## MATERIAL FOR THIS TASK
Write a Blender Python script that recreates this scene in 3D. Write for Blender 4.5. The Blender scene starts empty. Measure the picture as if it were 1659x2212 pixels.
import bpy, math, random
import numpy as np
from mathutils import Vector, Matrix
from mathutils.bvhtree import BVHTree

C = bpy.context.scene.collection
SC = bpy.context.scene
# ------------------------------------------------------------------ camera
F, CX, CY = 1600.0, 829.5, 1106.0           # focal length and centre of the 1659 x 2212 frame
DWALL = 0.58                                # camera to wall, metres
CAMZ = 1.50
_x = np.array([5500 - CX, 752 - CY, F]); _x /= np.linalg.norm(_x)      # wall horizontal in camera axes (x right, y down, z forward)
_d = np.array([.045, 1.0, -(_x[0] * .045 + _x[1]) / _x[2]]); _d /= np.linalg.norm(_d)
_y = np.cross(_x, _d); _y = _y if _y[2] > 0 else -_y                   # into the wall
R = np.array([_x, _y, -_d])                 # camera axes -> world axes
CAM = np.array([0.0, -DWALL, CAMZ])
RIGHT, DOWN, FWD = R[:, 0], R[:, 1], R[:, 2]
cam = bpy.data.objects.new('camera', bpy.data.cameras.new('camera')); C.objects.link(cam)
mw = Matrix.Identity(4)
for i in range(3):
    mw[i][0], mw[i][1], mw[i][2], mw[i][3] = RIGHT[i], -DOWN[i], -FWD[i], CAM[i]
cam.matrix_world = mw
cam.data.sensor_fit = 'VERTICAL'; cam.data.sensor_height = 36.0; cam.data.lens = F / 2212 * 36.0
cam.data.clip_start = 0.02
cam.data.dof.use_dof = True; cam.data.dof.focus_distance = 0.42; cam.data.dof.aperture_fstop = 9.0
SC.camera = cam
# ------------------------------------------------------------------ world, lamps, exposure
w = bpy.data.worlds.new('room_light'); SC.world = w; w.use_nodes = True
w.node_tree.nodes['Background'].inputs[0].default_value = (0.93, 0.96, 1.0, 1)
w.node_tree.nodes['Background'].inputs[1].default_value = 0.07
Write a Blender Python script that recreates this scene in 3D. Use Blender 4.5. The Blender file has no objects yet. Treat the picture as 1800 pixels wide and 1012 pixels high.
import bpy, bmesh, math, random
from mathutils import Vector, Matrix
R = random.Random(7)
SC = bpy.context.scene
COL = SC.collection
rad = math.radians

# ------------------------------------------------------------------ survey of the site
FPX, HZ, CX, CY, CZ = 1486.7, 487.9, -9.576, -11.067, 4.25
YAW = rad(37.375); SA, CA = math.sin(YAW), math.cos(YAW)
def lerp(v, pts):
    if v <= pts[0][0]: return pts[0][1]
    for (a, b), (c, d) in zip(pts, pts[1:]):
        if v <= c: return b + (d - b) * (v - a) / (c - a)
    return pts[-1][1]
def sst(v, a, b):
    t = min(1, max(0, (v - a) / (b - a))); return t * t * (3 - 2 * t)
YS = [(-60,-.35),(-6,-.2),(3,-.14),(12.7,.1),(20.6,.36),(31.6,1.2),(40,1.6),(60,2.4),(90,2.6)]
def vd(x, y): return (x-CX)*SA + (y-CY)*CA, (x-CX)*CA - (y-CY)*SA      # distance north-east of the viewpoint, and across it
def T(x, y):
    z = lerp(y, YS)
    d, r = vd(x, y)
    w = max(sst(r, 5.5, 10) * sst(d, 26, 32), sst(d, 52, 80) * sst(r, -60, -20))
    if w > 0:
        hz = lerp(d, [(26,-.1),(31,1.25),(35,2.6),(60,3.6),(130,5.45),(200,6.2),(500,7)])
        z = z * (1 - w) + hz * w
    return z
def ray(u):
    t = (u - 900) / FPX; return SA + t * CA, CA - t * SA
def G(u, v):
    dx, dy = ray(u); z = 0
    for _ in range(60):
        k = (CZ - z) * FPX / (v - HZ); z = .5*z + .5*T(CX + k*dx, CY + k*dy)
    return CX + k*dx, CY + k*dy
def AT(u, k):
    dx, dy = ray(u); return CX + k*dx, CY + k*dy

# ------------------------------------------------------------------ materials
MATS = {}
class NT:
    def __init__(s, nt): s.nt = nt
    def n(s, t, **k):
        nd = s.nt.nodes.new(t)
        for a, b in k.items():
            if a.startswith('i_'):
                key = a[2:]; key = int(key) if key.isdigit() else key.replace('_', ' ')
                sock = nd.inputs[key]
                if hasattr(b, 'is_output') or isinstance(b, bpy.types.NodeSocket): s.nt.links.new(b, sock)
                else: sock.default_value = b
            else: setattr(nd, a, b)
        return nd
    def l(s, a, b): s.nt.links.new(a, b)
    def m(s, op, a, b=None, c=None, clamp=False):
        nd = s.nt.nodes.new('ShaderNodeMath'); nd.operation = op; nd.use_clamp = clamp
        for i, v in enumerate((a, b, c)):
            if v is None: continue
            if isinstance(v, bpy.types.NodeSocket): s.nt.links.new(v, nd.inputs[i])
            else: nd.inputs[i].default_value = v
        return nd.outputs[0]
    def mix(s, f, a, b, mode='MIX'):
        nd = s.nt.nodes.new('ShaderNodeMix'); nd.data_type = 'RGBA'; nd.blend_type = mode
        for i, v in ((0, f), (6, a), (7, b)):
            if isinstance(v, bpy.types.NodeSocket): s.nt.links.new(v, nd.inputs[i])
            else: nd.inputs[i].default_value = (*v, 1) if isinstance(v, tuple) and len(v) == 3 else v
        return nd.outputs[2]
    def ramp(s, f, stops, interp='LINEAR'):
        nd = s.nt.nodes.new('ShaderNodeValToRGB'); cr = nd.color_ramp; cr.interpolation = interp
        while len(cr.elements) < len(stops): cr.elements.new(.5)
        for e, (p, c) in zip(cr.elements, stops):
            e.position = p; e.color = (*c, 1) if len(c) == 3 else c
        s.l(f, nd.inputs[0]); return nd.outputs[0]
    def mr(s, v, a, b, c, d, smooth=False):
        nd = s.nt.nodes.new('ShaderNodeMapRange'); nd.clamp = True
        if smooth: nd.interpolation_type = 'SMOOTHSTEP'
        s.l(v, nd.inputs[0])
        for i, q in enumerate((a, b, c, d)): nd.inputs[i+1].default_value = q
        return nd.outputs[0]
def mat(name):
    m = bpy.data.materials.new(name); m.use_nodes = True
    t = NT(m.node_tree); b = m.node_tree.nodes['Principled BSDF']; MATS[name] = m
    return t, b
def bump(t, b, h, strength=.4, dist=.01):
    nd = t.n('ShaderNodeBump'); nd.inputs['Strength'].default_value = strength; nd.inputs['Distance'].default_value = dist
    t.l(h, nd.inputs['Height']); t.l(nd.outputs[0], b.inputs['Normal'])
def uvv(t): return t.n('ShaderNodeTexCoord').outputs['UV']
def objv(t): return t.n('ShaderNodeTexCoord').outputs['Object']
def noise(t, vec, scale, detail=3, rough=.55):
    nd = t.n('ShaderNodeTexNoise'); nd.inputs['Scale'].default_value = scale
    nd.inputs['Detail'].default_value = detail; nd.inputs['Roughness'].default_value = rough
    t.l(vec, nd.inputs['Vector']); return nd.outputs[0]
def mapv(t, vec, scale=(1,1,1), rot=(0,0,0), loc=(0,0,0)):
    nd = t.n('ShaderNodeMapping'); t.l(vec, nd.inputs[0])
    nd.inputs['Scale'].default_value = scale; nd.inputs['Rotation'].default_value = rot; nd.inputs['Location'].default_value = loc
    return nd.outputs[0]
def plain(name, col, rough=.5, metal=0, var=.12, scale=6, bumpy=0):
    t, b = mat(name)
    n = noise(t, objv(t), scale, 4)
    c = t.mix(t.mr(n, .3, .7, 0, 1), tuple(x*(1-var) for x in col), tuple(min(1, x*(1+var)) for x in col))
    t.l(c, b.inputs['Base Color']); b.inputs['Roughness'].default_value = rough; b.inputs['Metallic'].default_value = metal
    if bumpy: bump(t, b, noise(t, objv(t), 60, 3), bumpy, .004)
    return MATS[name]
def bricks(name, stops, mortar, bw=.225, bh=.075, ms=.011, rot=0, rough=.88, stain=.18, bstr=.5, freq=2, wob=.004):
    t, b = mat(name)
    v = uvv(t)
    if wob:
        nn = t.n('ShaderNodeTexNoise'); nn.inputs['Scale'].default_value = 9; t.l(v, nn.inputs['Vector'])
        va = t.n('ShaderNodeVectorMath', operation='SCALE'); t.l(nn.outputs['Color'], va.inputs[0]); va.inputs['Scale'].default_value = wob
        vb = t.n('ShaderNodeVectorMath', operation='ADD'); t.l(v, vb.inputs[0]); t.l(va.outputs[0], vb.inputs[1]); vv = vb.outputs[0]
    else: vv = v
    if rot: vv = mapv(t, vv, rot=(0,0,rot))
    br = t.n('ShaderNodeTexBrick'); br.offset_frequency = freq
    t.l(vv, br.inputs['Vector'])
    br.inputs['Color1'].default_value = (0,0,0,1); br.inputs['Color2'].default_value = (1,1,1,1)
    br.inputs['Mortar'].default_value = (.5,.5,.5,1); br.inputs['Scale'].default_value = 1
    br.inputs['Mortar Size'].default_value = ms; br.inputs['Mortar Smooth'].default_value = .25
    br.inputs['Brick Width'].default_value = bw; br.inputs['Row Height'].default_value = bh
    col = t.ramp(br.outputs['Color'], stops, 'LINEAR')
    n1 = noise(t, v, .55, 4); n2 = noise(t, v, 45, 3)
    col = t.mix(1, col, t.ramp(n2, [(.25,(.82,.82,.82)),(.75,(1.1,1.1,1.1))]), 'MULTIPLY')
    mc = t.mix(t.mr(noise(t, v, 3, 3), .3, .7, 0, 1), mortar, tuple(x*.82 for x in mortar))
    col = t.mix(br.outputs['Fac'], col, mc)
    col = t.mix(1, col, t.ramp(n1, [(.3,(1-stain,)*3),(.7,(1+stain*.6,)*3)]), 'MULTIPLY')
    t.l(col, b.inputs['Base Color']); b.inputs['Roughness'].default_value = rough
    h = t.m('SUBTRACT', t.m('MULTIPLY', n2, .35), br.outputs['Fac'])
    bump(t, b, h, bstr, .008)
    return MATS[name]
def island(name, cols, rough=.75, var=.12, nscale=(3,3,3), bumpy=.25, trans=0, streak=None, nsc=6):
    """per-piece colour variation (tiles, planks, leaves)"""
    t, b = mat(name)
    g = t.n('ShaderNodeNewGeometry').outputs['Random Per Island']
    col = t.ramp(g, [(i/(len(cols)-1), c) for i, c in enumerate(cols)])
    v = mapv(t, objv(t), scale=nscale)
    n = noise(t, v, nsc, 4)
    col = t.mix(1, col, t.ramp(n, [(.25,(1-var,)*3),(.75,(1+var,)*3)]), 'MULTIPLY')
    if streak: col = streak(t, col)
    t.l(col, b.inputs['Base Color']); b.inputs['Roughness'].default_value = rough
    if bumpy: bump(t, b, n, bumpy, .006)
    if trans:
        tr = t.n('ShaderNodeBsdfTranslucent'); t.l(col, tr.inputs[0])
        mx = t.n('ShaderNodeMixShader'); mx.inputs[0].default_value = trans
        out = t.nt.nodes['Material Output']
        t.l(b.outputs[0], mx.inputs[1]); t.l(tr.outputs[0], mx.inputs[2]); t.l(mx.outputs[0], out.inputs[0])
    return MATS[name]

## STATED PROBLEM
Return exactly the lines above from the line that has "1012 pixels high." through the line that has "rad = math.radians", inclusive, and nothing else.

## ANSWER FOR THIS EXERCISE
Write a Blender Python script that recreates this scene in 3D. Use Blender 4.5. The Blender file has no objects yet. Treat the picture as 1800 pixels wide and 1012 pixels high.
import bpy, bmesh, math, random
from mathutils import Vector, Matrix
R = random.Random(7)
SC = bpy.context.scene
COL = SC.collection
rad = math.radians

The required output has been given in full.